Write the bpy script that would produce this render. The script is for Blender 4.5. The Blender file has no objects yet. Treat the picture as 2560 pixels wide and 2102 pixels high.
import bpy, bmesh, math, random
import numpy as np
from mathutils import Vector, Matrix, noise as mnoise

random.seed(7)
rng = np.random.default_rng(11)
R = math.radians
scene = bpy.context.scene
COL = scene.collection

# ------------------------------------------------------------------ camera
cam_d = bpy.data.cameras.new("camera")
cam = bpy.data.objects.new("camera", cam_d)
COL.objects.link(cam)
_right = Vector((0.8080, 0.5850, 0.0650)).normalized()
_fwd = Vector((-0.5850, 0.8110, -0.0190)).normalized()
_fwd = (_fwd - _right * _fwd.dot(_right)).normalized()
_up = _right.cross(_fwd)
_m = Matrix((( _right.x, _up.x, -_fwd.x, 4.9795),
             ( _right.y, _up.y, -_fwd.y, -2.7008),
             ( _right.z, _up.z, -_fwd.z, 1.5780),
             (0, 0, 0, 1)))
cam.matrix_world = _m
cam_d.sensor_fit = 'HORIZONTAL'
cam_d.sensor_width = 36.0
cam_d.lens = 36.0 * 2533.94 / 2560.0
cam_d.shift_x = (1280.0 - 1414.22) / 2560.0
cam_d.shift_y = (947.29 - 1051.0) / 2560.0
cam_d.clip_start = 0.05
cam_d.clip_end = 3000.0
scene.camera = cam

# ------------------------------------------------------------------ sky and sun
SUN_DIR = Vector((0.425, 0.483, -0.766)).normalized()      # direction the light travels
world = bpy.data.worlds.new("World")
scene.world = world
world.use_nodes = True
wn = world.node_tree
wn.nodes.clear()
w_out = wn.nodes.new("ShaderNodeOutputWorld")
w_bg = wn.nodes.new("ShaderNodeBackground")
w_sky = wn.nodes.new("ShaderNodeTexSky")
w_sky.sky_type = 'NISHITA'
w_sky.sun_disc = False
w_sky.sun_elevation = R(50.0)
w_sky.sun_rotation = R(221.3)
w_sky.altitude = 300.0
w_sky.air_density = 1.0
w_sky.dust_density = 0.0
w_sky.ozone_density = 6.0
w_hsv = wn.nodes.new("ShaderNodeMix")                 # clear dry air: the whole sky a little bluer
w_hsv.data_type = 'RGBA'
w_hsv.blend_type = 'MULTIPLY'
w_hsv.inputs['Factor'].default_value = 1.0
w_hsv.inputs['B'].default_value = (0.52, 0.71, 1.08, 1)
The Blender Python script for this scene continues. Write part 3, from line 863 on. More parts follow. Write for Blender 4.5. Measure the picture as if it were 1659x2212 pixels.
————
**Exercise prompt:** Return exactly the leading lines of the listing, stopping after the line in which "COL = scene.collection" occurs.

**Exercise response:**
Write the bpy script that would produce this render. The script is for Blender 4.5. The Blender file has no objects yet. Treat the picture as 2560 pixels wide and 2102 pixels high.
import bpy, bmesh, math, random
import numpy as np
from mathutils import Vector, Matrix, noise as mnoise

random.seed(7)
rng = np.random.default_rng(11)
R = math.radians
scene = bpy.context.scene
COL = scene.collection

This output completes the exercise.